Add a pinch of table salt to the joint, tiny bit. That will keep things from slipping around.
 
#20 ·
Most of my gluing is veneering. I use Tite bond II mostly from habit. It's always worked well. I like the way it spreads and tacks. With patterned layups especially the veneer sheet has to stay right where it is placed. I use water to loosen the veneer tape on the outer face that holds the sheet together until it is glued down. I'm less worried this will let the veneer joint lift when I use water resistant TB II, and this has not been a problem. On occasion I've noticed the bleed through that DrRobert mentions. I try to keep glue spread at about 10-12 mil wet spread and clamping pressure in the 50-60 psi range and have found it manageable.
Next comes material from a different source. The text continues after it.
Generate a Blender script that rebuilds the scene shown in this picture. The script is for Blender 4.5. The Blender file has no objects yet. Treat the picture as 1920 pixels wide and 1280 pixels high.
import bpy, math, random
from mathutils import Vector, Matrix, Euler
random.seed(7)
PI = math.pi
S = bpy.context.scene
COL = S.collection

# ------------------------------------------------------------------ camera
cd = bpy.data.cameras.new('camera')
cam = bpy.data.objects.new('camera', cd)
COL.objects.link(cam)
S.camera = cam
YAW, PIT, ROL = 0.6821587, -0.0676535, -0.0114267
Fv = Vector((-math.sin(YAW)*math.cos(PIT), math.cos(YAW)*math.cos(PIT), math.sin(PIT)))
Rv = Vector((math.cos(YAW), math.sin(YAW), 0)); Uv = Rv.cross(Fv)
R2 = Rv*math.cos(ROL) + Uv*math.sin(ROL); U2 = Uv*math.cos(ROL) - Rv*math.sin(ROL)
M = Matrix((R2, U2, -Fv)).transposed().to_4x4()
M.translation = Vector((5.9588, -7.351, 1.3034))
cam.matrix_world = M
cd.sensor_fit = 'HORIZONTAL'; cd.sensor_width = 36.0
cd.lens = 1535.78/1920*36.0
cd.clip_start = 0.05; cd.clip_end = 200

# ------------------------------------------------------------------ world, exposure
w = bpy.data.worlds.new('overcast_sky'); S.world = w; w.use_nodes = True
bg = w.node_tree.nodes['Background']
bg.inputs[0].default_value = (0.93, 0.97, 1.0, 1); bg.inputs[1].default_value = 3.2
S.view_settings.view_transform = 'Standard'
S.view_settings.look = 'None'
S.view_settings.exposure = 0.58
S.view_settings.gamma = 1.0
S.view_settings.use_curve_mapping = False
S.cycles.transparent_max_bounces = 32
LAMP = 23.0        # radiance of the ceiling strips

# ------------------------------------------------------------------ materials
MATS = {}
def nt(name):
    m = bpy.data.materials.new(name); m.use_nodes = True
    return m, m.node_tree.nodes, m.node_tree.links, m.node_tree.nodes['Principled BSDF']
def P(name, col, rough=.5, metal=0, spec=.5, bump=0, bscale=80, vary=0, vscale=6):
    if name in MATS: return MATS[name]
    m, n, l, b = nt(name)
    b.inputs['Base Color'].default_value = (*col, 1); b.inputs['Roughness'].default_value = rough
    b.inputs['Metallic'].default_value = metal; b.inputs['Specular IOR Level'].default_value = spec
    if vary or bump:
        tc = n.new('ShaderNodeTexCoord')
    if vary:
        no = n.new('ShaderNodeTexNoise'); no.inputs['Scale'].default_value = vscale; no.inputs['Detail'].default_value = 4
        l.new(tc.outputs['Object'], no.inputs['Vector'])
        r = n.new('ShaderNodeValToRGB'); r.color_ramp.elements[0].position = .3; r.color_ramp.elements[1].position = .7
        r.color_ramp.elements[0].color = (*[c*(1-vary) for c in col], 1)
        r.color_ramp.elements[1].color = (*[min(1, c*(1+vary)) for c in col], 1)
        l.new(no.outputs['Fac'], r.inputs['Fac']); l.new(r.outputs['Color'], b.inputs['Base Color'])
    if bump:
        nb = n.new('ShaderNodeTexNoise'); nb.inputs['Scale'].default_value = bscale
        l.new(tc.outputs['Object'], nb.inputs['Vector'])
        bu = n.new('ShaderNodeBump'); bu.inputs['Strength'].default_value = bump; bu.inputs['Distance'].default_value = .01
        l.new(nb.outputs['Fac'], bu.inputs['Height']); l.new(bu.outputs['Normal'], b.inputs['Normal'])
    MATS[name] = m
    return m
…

I use urea formaldehyde resin glue for multiple ply bent laminations. I need the longer open time and find it has less springback than PVA glue. My shop temp is usually too cold for it, and I heat the press to about 90 degrees when I use it. I limit bent ply laminating to a smaller press what will get up to higher pressure in the 90-100 psi range. There's a coverage recommendation on the tub of glue powder that I find accurate.
 
#21 ·
Never had good luck with Gorilla glues. Elmer's joints tend to dry out and fail, after time.

For Titebond categories, only:
Titebond I - common use
Titebond II - more open time
Titebond III - when water resistance is needed, & for most outdoor projects. Also, for cutting boards & bowl turning glue-ups.

I commonly use a small amount of water to thin down if product starts to skin over, with good success and no adhesion issues. Also, I find that placing a layer of plastic wrap betweeen the storage bottle and cap keeps the seal airtight and prolongs the longevity of any of those glues.